Hog Head said:
Please define "close to". How close is close to.
If you look at burn rate charts they have no actual burn rates listed. That's because a burn rate test is an expensive bother and even if you do it to your competitor's powders you don't know if the samples you got are on the high, low, or middle range of their burn rate tolerance. Each maker seems to keep that information proprietary. As a result, people mostly guess by roughly what pressures some common cartridges using about the same amounts of the same powder get with the same bullets. The problem with this is, since the standard burn rate lab test is under one set of standard conditions and none of those loads represents those exact standard conditions, you have sort of a guess but nothing definitive. As a result, no two "relative" burn rate charts seem to put powders in exactly the same order. So "about" is as close as it gets with them.
What you can count on is that Hodgdon's chart will have the burn rate order correct for the powders they distribute. They have a target burn rate they order each powder made to, so even though two lots of two similar burn rate powders might reverse the order, it won't be by much. You can count on Alliant's chart to have the order right for their own powders. You can count on Western's chart to have the order right for their own powders. You can't count on either to have anyone else's powder correctly pigeon-holed. Any burn rate chart that doesn't have each distributor's powders in the same order the distributor does has made an error. But even if they do, whether they correctly order their close powders ahead or behind a competitor's is a which or a guess.
And, BTW, those burning rate orders, even from the company that makes the powders, are still only true for standard burn rate test conditions. Here's a consequence of that:
In the mid-1990's Dave Milosovich published a test in which he loaded .308 Winchester cartridges with 180 grain bullets to specific velocities using IMR4064 and IMR4895. IIRC, he loaded them to 2200, 2300, 2400, 2500, and 2550 fps (max). At 2200 fps, it took less 4064 than 4895 to reach that velocity, suggesting 4064 was the faster powder. At 2400 fps it took the same charge weights of each, implying their burn rates were the same, as their chemical compositions were the same (it's the grain geometry more than deterrent coating that differs and controls progressivity characteristics of these powders). By the time he got to 2500 fps, it took more 4064 than 4895, implying the 4064 was the slower powder under these higher pressure conditions.
So, what you see there is that actual, in-situ burn rate varies with the pressure you are loading to. 4064 varies less with pressure than 4895, meaning it takes more grains of 4064 to increase velocity 10 fps than it does to get there with 4895. That's got a plus and a minus side to it. The plus is that 4064 is less affected by a given amount of charge weight error. The minus is you can't adjust velocity as much with it before you run out of room in the case. This means you need to vary it more to tune a load, which is good from the standpoint of temperature stability and anything else that influences pressure. But it also means you won't find sweet spot loads for it in as many different chamberings or with as many different bullet weights as you will with 4895.

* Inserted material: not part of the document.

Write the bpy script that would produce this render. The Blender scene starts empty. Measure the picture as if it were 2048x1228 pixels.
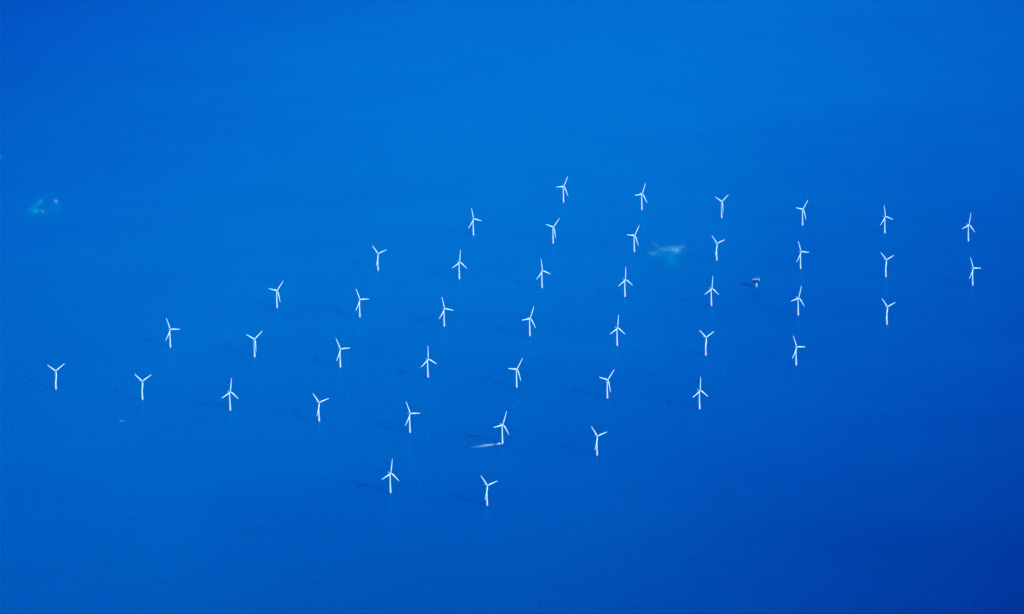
import bpy, bmesh, math, random
from mathutils import Vector, Matrix
random.seed(7)
R = math.radians
sc = bpy.context.scene
COL = sc.collection

# ------------------------------------------------------------ camera
CAM_H = 5229.4
PITCH, ROLL = R(13.0), -0.0196
cam_data = bpy.data.cameras.new("camera")
cam_data.sensor_width = 36.0
cam_data.sensor_fit = 'HORIZONTAL'
cam_data.lens = 189.59
cam_data.clip_start = 10.0
cam_data.clip_end = 400000.0
cam = bpy.data.objects.new("camera", cam_data)
COL.objects.link(cam)
fwd = Vector((0, math.cos(PITCH), -math.sin(PITCH)))
up0 = Vector((0, math.sin(PITCH), math.cos(PITCH)))
rt0 = Vector((1, 0, 0))
rt = rt0 * math.cos(ROLL) + up0 * math.sin(ROLL)
up = up0 * math.cos(ROLL) - rt0 * math.sin(ROLL)
m = Matrix((rt, up, -fwd)).transposed().to_4x4()
m.translation = Vector((0, 0, CAM_H))
cam.matrix_world = m
sc.camera = cam

# ------------------------------------------------------------ sky, sun, exposure
SUN_EL = R(22.5)
SUN_AZ = R(-50.0)                       # measured from +X, counter-clockwise
to_sun = Vector((math.cos(SUN_EL) * math.cos(SUN_AZ), math.cos(SUN_EL) * math.sin(SUN_AZ), math.sin(SUN_EL)))
world = bpy.data.worlds.new("World")
sc.world = world
world.use_nodes = True
nt = world.node_tree
nt.nodes.clear()
sky = nt.nodes.new('ShaderNodeTexSky')
sky.sky_type = 'NISHITA'
sky.sun_disc = False
sky.sun_elevation = SUN_EL
sky.sun_rotation = math.atan2(to_sun.x, to_sun.y)
sky.altitude = 0.0
sky.air_density = 1.0
sky.dust_density = 0.3
sky.ozone_density = 4.0
bg = nt.nodes.new('ShaderNodeBackground')
bg.inputs['Strength'].default_value = 0.14
wo = nt.nodes.new('ShaderNodeOutputWorld')
nt.links.new(sky.outputs[0], bg.inputs[0])
nt.links.new(bg.outputs[0], wo.inputs[0])

sun_data = bpy.data.lights.new("sun", 'SUN')
sun_data.energy = 4.2
sun_data.angle = R(0.8)
sun_data.color = (1.0, 0.985, 0.96)
sun = bpy.data.objects.new("sun", sun_data)
sun.rotation_euler = (-to_sun).to_track_quat('-Z', 'Y').to_euler()
sun.location = to_sun * 9000
COL.objects.link(sun)

sc.view_settings.view_transform = 'Standard'
sc.view_settings.look = 'None'
sc.view_settings.exposure = 0.35
sc.view_settings.gamma = 1.0
sc.view_settings.use_curve_mapping = False
sc.cycles.volume_bounces = 1
sc.cycles.max_bounces = 6

# ------------------------------------------------------------ helpers
def new_mat(name):
    mt = bpy.data.materials.new(name)
    mt.use_nodes = True
    n = mt.node_tree
    n.nodes.clear()
    return mt, n

class NB:
    """tiny node builder"""
    def __init__(s, tree): s.t = tree
    def add(s, kind, **kw):
        n = s.t.nodes.new(kind)
        for k, v in kw.items(): setattr(n, k, v)
        return n
    def link(s, a, b): s.t.links.new(a, b)
    def math(s, op, a, b=None, c=None, clamp=False):
        n = s.t.nodes.new('ShaderNodeMath'); n.operation = op; n.use_clamp = clamp
        for i, v in enumerate((a, b, c)):
            if v is None: continue
            if isinstance(v, (int, float)): n.inputs[i].default_value = v
            else: s.link(v, n.inputs[i])
        return n.outputs[0]
    def mix(s, fac, a, b):
        n = s.t.nodes.new('ShaderNodeMix'); n.data_type = 'RGBA'
        if isinstance(fac, (int, float)): n.inputs[0].default_value = fac
        else: s.link(fac, n.inputs[0])
        for i, v in ((6, a), (7, b)):
            if isinstance(v, tuple): n.inputs[i].default_value = (*v, 1)
            else: s.link(v, n.inputs[i])
        return n.outputs[2]
    def noise(s, vec, scale, detail=4, rough=0.55, dist=0.0):
        n = s.t.nodes.new('ShaderNodeTexNoise')
        n.inputs['Scale'].default_value = scale
        n.inputs['Detail'].default_value = detail
        n.inputs['Roughness'].default_value = rough
        n.inputs['Distortion'].default_value = dist
        s.link(vec, n.inputs['Vector'])
        return n.outputs['Fac']
    def mapping(s, vec, scale=(1, 1, 1), rot=(0, 0, 0), loc=(0, 0, 0)):
        n = s.t.nodes.new('ShaderNodeMapping')
        n.inputs['Scale'].default_value = scale
        n.inputs['Rotation'].default_value = rot
        n.inputs['Location'].default_value = loc
        s.link(vec, n.inputs['Vector'])
        return n.outputs[0]
    def ramp(s, fac, stops):
        n = s.t.nodes.new('ShaderNodeValToRGB')
        e = n.color_ramp.elements
        while len(e) < len(stops): e.new(0.5)
        for el, (p, c) in zip(e, stops):
            el.position = p; el.color = (*c, 1) if len(c) == 3 else c
        s.link(fac, n.inputs[0])
        return n.outputs[0]

def paint(name, col, dirt, rough=0.4, spec=0.4, nscale=0.5, amount=0.25, metal=0.0):
    """weathered paint: base colour with streaky dirt of its own"""
    mt, n = new_mat(name)
    b = NB(n)
    tc = b.add('ShaderNodeTexCoord').outputs['Object']
    f1 = b.noise(b.mapping(tc, (1, 1, 0.15)), nscale, 5, 0.6)
    fac = b.math('MULTIPLY', b.math('SUBTRACT', f1, 0.42, clamp=True), amount * 4, clamp=True)
    p = b.add('ShaderNodeBsdfPrincipled')
    b.link(b.mix(fac, col, dirt), p.inputs['Base Color'])
    p.inputs['Roughness'].default_value = rough
    p.inputs['Specular IOR Level'].default_value = spec
    p.inputs['Metallic'].default_value = metal
    o = b.add('ShaderNodeOutputMaterial')
    b.link(p.outputs[0], o.inputs[0])
    return mt

def obj(name, bm, mat, parent=None, loc=None, smooth=True):
    me = bpy.data.meshes.new(name)
    bmesh.ops.recalc_face_normals(bm, faces=bm.faces)
    bm.to_mesh(me); bm.free()
    if smooth:
        for p in me.polygons: p.use_smooth = True
        try: me.set_sharp_from_angle(angle=R(40))
        except Exception: pass
    me.materials.append(mat)
    o = bpy.data.objects.new(name, me)
    COL.objects.link(o)
    if parent: o.parent = parent
    if loc is not None: o.location = loc
    return o

def thing(name, label, cat, loc, rz=0.0, group=None):
    o = bpy.data.objects.new(name, None)
    o.empty_display_size = 5
    COL.objects.link(o)
    o.location = loc
    o.rotation_euler = (0, 0, rz)
    o['label'] = label; o['category'] = cat
    if group: o['group'] = group
    return o

def lathe(bm, prof, n=32, mat=None):
    """prof: list of (r, z); closed solid of revolution about Z"""
    rings = []
    for r, z in prof:
        if r < 1e-6: rings.append([bm.verts.new((0, 0, z))])
        else: rings.append([bm.verts.new((r * math.cos(2 * math.pi * i / n), r * math.sin(2 * math.pi * i / n), z)) for i in range(n)])
    vs = [v for rg in rings for v in rg]
    for a, b in zip(rings, rings[1:]):
        for i in range(n):
            j = (i + 1) % n
            if len(a) == 1 and len(b) == 1: continue
            if len(a) == 1: bm.faces.new((a[0], b[i], b[j]))
            elif len(b) == 1: bm.faces.new((a[i], a[j], b[0]))
            else: bm.faces.new((a[i], a[j], b[j], b[i]))
    for rg in (rings[0], rings[-1]):
        if len(rg) > 1: bm.faces.new(rg)
    if mat is not None: bmesh.ops.transform(bm, matrix=mat, verts=vs)
    return vs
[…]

The above advantages and limitations are even more true of Varget than of 4064, so you find fewer combinations of cartridge and bullet weight that are great with Varget than are with 4064. BTW, Varget was originally intended to compete with 4064, so it's another powder I would consider giving at least a try in the 220 Swift.
The late Dan Hackett reported in the mid-1990's that he'd had a 40X in 220 Swift that he couldn't get to shoot well. Keep in mind that Hackett was a benchrest competitor, so his idea of shooting "well" is bugholes. This particular rifle had put five shots into 3/8" as its best group and averaged more like 1/2" with some groups over 5/8". He tuned his loads up and down, but it got no better than that. Then one day he made a felicitous mistake. He had always loaded his bullets to jump about 0.020" to reach the lands in the throat, a distance that common knowledge at the time held was best. But the mistake he made was in changing to a 50 grain Nosler BT which was 0.015" longer at the ogive than the previous bullet he had been loading. He needed to turn his micrometer seating die adjustment out 0.015" to keep that same bullet jump, but instead he turned it the wrong way and wound up going in deeper by that amount. So now the bullets had a 0.050" jump to the lands instead of 0.020", and everyone knew that was way too big for precision. Hackett didn't notice that error until he had 20 rounds loaded. He considered pulling the bullets, but decided it was too much bother and he would just shoot the rounds up in practice. To his astonishment, those 20 rounds turned in two 1/4" 5-shot groups and two true bughole groups in "the 1's" (between 0.1 and <0.2").
The bottom line is that there are lots of things to tune and try and you can't always rely on what consensus suggests is best. If you listened to it today, you would load 0.015" off the lands or else in actual contact with the throat.
Some guns shoot best like one of the other of those, but not all. Every gun has the possibility of behaving differently until you prove it doesn't.